Originally tracking an opening launch attempt on Thursday, 23 April, the 210-foot-tall (70-meter) Falcon 9 stack was rolled out to Pad 39A for its customary Static Fire Test last Thursday, a full week ahead of liftoff. But late Monday, 20 April, SpaceX announced that an improved weather outlook on Wednesday, 22 April, had led to a decision to bring the launch forward by 24 hours. In its L-2 weather briefing issued on Monday, the 45th Weather Squadron at Patrick Air Force Base highlighted a 90-percent probability of acceptable conditions on Wednesday, as opposed to only 60 percent on Thursday.
Launch occurred at 3:30 p.m.

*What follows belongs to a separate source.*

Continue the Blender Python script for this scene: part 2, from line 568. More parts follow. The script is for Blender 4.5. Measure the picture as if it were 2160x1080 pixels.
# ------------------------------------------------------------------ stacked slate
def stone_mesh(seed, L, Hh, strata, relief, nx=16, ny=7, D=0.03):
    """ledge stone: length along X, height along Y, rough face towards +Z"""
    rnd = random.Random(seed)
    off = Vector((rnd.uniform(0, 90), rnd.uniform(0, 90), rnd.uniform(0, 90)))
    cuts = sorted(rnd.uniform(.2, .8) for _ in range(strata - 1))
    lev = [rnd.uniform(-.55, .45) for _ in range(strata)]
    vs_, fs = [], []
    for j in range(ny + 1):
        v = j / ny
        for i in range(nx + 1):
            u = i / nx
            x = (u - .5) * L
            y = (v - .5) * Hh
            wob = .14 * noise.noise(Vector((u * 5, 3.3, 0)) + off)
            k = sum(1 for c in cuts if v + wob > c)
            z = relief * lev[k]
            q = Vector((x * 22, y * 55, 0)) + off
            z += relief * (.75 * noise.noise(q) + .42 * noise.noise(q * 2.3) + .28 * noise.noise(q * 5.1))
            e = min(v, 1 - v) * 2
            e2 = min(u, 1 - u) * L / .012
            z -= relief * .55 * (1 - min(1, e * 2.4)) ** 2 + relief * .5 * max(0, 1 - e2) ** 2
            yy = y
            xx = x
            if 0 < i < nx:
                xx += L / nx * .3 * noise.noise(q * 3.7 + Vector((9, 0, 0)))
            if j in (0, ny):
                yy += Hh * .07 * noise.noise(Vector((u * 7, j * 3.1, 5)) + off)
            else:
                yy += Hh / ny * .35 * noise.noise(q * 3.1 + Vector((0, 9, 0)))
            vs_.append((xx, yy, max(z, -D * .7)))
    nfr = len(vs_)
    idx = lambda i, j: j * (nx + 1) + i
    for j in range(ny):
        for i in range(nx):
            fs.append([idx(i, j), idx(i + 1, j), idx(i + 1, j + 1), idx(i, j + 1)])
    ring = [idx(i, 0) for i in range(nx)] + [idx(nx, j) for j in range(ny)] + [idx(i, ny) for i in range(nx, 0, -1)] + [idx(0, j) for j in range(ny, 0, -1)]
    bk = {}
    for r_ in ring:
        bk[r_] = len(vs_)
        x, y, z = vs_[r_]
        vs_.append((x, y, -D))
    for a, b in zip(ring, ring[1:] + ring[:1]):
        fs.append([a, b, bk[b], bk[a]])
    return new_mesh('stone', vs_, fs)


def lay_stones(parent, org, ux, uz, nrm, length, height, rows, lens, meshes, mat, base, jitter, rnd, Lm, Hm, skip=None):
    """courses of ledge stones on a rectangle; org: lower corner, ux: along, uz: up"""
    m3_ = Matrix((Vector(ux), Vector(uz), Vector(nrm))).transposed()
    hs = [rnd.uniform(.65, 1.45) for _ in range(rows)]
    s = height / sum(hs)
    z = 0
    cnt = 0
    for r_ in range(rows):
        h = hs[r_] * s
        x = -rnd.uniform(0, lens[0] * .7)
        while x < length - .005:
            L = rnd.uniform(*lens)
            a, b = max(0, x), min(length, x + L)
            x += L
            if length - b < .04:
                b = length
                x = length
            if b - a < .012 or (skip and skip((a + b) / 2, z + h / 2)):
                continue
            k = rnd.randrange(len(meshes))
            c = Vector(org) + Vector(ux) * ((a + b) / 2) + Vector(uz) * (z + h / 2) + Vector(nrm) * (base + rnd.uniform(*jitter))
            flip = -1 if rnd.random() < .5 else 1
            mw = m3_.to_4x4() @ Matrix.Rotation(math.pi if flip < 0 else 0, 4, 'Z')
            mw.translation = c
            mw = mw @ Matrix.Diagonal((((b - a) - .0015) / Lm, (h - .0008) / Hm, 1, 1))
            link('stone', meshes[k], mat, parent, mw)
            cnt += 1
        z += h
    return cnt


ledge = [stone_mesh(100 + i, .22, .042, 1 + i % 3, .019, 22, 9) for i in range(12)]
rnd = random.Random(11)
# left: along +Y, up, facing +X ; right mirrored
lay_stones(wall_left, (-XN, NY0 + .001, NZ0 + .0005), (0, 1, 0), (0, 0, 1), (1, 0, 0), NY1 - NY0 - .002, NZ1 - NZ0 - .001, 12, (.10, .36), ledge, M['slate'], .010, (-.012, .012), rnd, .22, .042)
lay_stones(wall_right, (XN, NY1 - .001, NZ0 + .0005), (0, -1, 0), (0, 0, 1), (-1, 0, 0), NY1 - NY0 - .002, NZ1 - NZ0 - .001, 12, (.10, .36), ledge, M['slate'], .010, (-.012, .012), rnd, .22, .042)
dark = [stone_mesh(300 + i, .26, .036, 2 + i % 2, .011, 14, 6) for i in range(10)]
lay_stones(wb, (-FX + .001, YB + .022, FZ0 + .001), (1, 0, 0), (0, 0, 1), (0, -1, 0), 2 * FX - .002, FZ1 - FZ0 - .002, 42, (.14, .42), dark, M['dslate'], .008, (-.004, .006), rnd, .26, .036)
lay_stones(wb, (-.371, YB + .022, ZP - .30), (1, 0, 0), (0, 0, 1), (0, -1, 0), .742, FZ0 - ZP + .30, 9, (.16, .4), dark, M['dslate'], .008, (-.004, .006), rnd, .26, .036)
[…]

EDT, kicking off SpaceX’s seventh flight of 2020 and its eighth mission in a row to utilize a previously flown booster. Tailnumbered “B1051”, this blackened and scorched Falcon 9 core had seen earlier service to deliver the first Crew Dragon on the Demo-1 shakedown test flight to the ISS in March 2019, after which it lifted Canada’s Radarsat Constellation Mission (RCM) last June and more recently a batch of 60 Starlinks in January 2020. Its two-piece payload fairing previously flew on last August’s AMOS-17 mission, making this flight the third in SpaceX history to utilize a flown fairing.
A little over two minutes into today’s flight, its task completed, B1051 separated from the Falcon 9 stack and commenced a smooth descent to alight on the deck of the East Coast-based ASDS, nicknamed “Of Course I Still Love You”. The drone ship was stationed approximately 390 miles (630 km) downrange of the Cape, with the fairing recovery vessels “Ms. Tree” and “Ms. Chief” standing by at 430 miles (695 km) for the fairing halves.

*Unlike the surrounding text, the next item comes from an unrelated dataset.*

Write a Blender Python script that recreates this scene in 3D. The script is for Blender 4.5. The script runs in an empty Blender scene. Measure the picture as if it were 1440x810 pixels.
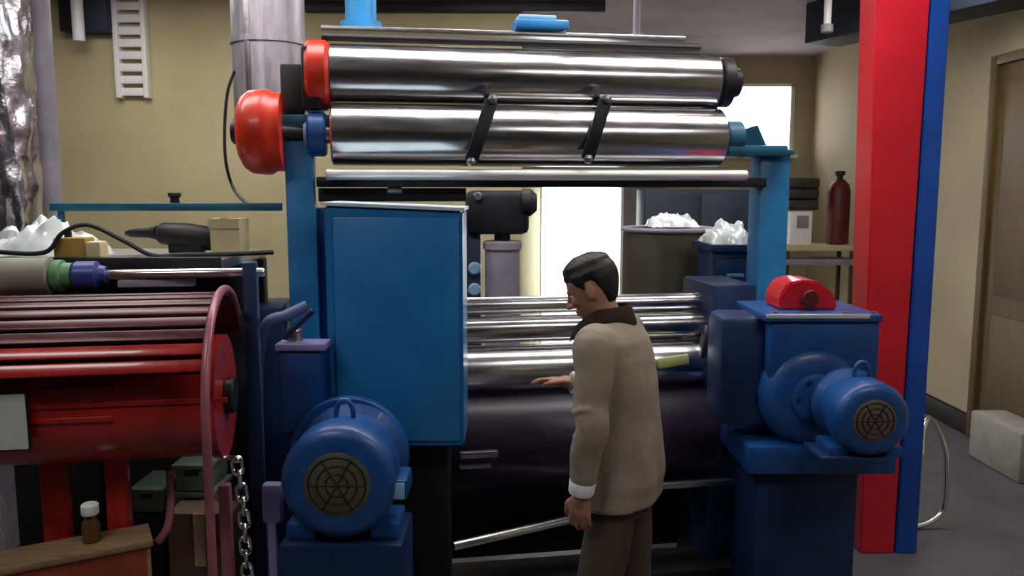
import bpy, bmesh, math, random
from mathutils import Vector, Matrix, noise
random.seed(7)
V = Vector
# ------------------------------------------------------------------ camera
FPX, HOR, CAMZ = 1150.0, 265.0, 1.93
PITCH = math.atan((405-HOR)/FPX)
S = bpy.context.scene
COL = S.collection
cam = bpy.data.objects.new('camera', bpy.data.cameras.new('camera'))
COL.objects.link(cam)
cam.data.sensor_width = 36.0
cam.data.lens = FPX/1440*36.0
cam.location = (0, 0, CAMZ)
cam.rotation_euler = (math.pi/2-PITCH, 0, 0)
cam.data.clip_start = 0.05
S.camera = cam
# ------------------------------------------------------------------ world / exposure
w = bpy.data.worlds.new('sky'); S.world = w; w.use_nodes = True
wb = w.node_tree.nodes['Background']
wb.inputs[0].default_value = (0.93, 0.97, 1.0, 1)
wb.inputs[1].default_value = 5.0
S.view_settings.view_transform = 'Standard'
S.view_settings.look = 'None'
S.view_settings.gamma = 1.0
S.view_settings.use_curve_mapping = False
S.view_settings.exposure = 0.8
LAMP = 6.2          # brightness of the ceiling lamps' diffusers

# ------------------------------------------------------------------ helpers
def lin(c):
    return tuple((x/255/12.92 if x/255 <= .04045 else ((x/255+.055)/1.055)**2.4) for x in c)

def mat(name, col, rough=.5, metal=0., var=.22, scale=6., bump=0., bscale=60., coat=0., emit=0., stretch=None, dark=None):
    m = bpy.data.materials.new(name); m.use_nodes = True
    nt = m.node_tree; N = nt.nodes; L = nt.links
    b = N['Principled BSDF']
    tc = N.new('ShaderNodeTexCoord')
    src = tc.outputs['Object']
    if stretch:
        mp_ = N.new('ShaderNodeMapping'); mp_.inputs['Scale'].default_value = stretch
        L.new(src, mp_.inputs[0]); src = mp_.outputs[0]
    n = N.new('ShaderNodeTexNoise'); n.inputs['Scale'].default_value = scale
    n.inputs['Detail'].default_value = 6; n.inputs['Roughness'].default_value = .6
    L.new(src, n.inputs['Vector'])
    r = N.new('ShaderNodeValToRGB')
    c = lin(col)
    d = lin(dark) if dark else tuple(x*(1-var*1.6) for x in c)
    l = tuple(min(1, x*(1+var)) for x in c)
    r.color_ramp.elements[0].position = .32; r.color_ramp.elements[0].color = (*d, 1)
    r.color_ramp.elements[1].position = .68; r.color_ramp.elements[1].color = (*l, 1)
    L.new(n.outputs['Fac'], r.inputs[0]); L.new(r.outputs[0], b.inputs['Base Color'])
    mr = N.new('ShaderNodeMapRange')
    mr.inputs['To Min'].default_value = max(.03, rough-.1); mr.inputs['To Max'].default_value = min(1, rough+.1)
    L.new(n.outputs['Fac'], mr.inputs[0]); L.new(mr.outputs[0], b.inputs['Roughness'])
    b.inputs['Metallic'].default_value = metal
    b.inputs['Coat Weight'].default_value = coat
    if emit:
        b.inputs['Emission Color'].default_value = (*c, 1); b.inputs['Emission Strength'].default_value = emit
    if bump:
        n2 = N.new('ShaderNodeTexNoise'); n2.inputs['Scale'].default_value = bscale; n2.inputs['Detail'].default_value = 4
        L.new(src, n2.inputs['Vector'])
        bp = N.new('ShaderNodeBump'); bp.inputs['Strength'].default_value = bump; bp.inputs['Distance'].default_value = .01
        L.new(n2.outputs['Fac'], bp.inputs['Height']); L.new(bp.outputs[0], b.inputs['Normal'])
    return m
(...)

It was the third successful drone ship landing of 2020, out of five attempts, and went a long way to restoring confidence in SpaceX’s ability to bring its birds safely home. Meanwhile, the Falcon 9’s upper stage—powered by a single Merlin 1D+ Vacuum engine—continued the push to insert the next 60 Starlinks smoothly into orbit. Its six-minute “burn” provided the proper conditions for deployment of the satellites at 14 minutes and 51 seconds into flight.

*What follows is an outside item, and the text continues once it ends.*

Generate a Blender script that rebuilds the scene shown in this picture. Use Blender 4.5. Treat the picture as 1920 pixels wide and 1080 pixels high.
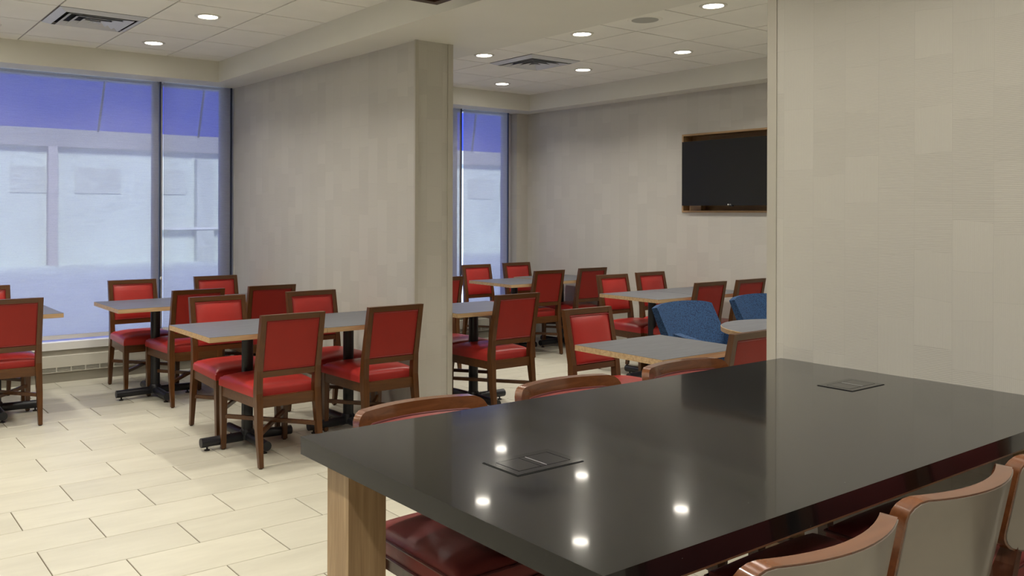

“The Starlink satellites will deploy in an elliptical orbit approximately 15 minutes after liftoff,” SpaceX noted in its pre-flight press kit for today’s flight. “Prior to orbit raise, SpaceX engineers will conduct data reviews to ensure all Starlink satellites are operating as intended. Once the checkouts are complete, the satellites will then use their on-board ion thrusters to move into their intended orbits and operational altitude of 340 miles (550 km).”
The $10 billion Starlink program, unveiled by SpaceX CEO Elon Musk in Seattle, Wash., in January 2015, has been described as a means of revolutionizing low-cost broadband provision. He identified it as a means of opening the way for competitively-priced services for urban regions and rural and underserved areas of the United States. Under the announced plan, an eventual constellation of 12,000 satellites could handle up to half of all backhaul communications traffic and a tenth of all local internet traffic in high-population-density cities by the mid-2020s.
Late in 2016, SpaceX described the concept as “non-geostationary” and revealed Starlink’s initial coverage would span the Ku-band and Ka-band regions, between 12-18 GHz and 26.5-40 GHz, respectively. By the late spring of the following year, plans were laid for a second orbital “shell” of satellites to utilize the V-band at 40-75 GHz, which is not routinely used for commercial communications purposes. Previously, the V-band has seen service for millimeter-wave radar research and scientific applications, but it reportedly also has promise for high-capacity terrestrial millimeter-wave communications networks.
SpaceX’s original intent was for 4,425 Ku-/Ka-band Starlinks to reside at an altitude of 710 miles (1,150 km) and 7,518 V-band birds to sit at 210 miles (340 km), producing a total population of these small satellites by the mid-2020s. However, in November 2018 SpaceX received licensing from the Federal Communications Commission (FCC) to operate a third of the Ku-/Ka-band complement—some 1,584 satellites—at just 340 miles (550 km), much lower than initially planned. This will produce a relatively short operational lifetime of around five years, before they are maneuvered into a disposal orbit for controlled re-entry. SpaceX has explained that all satellite components are “100-percent demisable” and exceed “all current safety standards”, but the sheer volume of Starlinks to be launched in a relatively short period has aroused lingering controversy, both in terms of the work of astronomers and adding to ongoing debate about the effect of space debris.
Two Starlink test satellites, Tintin-A and Tintin-B, were launched in February 2018 and successfully validated the phased-array broadband antenna from an orbital perch 320 miles (515 km) above Earth. Then, last May, the first 60 “production-design” Starlink satellites were launched atop B1049. Although three of the satellites failed shortly after reaching orbit, the remainder are still healthy. More recently, in November 2019 and on four occasions in January, February and March of this year, a further four batches of 60 Starlinks apiece were boosted to space on three veteran Falcon 9 rockets. SpaceX President Gwynne Shotwell has already confirmed plans to launch further 60-strong sets of Starlinks approximately every two weeks throughout 2020.